Invasion America, or Texas Hearts Part 2

Max Weber’s definition of the state is of “a relation of men dominating men [sic], a relation supported by means of legitimate (i.e. considered to be legitimate) violence” (Rassmussen). Put more simply, a state is an organization with a monopoly on legitimate violence over a certain group of people. Note the use of the word “legitimate.” Both of the passages I discuss in yesterday’s post examine how it is that violence is made acceptable and legitimate in modern democracies. How can modern democracies break their promises of peace and still appear peaceful? Both Comay and Povinelli, then, seek an emic understanding of this democratic violence.

Comay says that “[w]ith the tennis-court oath, the ex nihilo transition of the tiers état from “nothing” to “everything” is announced and performatively accomplished: the oath both marks and makes the people’s transition from political nullity to the “complete nation” that it will retroactively determine itself always already to have been.” She’s referring to one of the major events marking the beginning of the French Revolution, when the Third Estate (the French commoners) vowed to establish a new constitution for France based on their authority as representatives of the majority of the French population. The French revolutionaries were treasonous rebels according to the laws that existed at the time of their revolution. However, according to the revolutionaries themselves, it was the French government that was illegitimate, since it did not represent the will of most of France. Therefore, the revolutionaries were the ones enacting legitimate violence, while it was the royalists that had no authority. Or as Sir John Harrington observed,

Treason doth never prosper: what’s the reason?
Why, if it prosper, none dare call it treason.

Therefore, where the authority of the king made the violence of the royalists legitimate, the authority of the people — or rather, the authority conferred by claiming to represent the people — made the violence of the revolutionaries legitimate. Which is a pretty story, but wasn’t it actually the might of the royalists that conferred authority, and wasn’t it the greater might of the revolutionaries that made them legitimate in place of the royalists? Didn’t their political power grow out of the barrels of their guns?

Yes and no. Ideology isn’t just a justification for violence. It’s also a reason for it. The Third Estate rebelled because they wanted more power (to put it crassly), but they wanted more power because they thought they had the greater legitimacy.

In the passage from Povinelli, she examines how violence and liberal democracies can coexist, how violence is made acceptable in a liberal democracy. While Hegel, by way of Comay, says that democracies by their very nature demand violence, Povinelli describes the twists and turns in logic liberal democracies take to make their violence seem reasonable and rational.

It seems to me, though, that asking why democracies are violent isn’t the right question.

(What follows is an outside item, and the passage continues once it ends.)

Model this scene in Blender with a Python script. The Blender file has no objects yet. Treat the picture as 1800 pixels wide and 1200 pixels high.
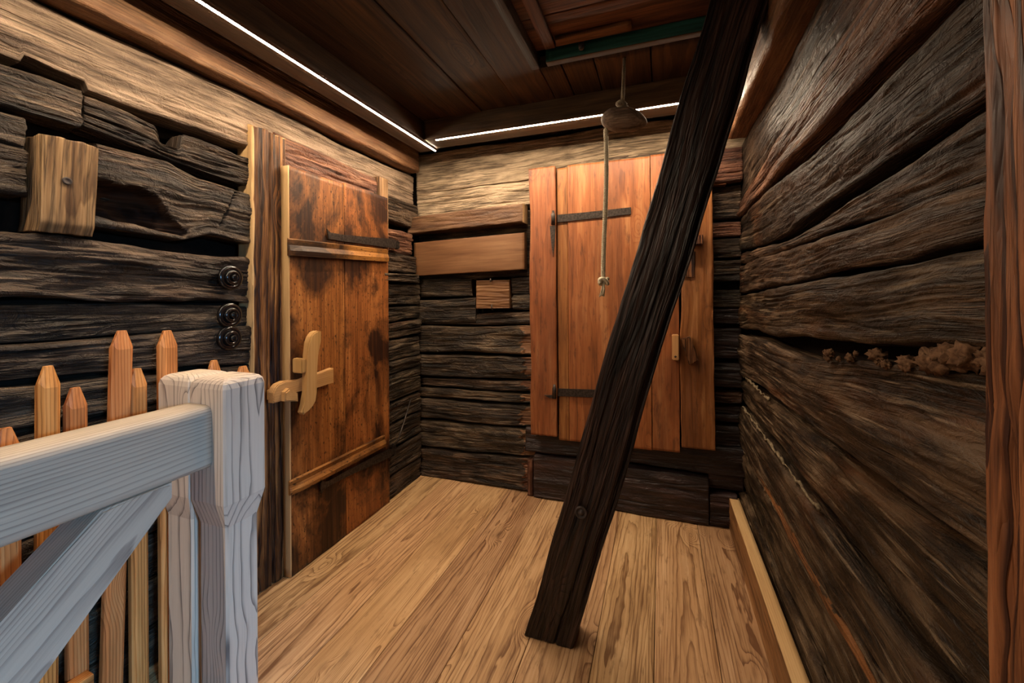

Rather, I think it’s more interesting to ask why democracies shouldn’t be violent. All democracies are states and all states are violent, so why should democracies be an exception?

There are many theories of state formation that are empirically supported by archaeological and historical evidence. In truth, states probably formed for different reasons and for combinations of reasons. However, one of these reasons was for the organization of people for the purposes of violence — in other words, for war. In this theory, the ultimate cause of state warfare is the development of agriculture. Hunter-gatherer societies can’t accumulate material surpluses, since the resources they depend on cannot be stored for long periods. The domestication of plants, however, means that grain be stored, and more crucially, that it can be stolen. Therefore comes raiding parties to capture that grain, and therefore states are needed to both organize for and defend against the seizure of resources. Or so goes the simplified evolutionary schema taught in undergrad anthropology courses.

Just as with the birth of the French Republic, so the birth of states was also fraught with violence. State formation is not simply marked by violence; rather, it was for purposes of violence that states were formed. All states are violent and all democracies are states; therefore, all democracies are violent. Individual states may be extinguished by the violent actions of other states, or even by the violent reactions of their own citizens, but despite this, states still act out in violence. So how could one expect a democracy to act in any other way?

Asked the frog of the scorpion, “Why did you sting me in the back as I was carrying us both across the river? Now we will surely drown.” “I couldn’t help it,” replied the scorpion. “It was my nature.”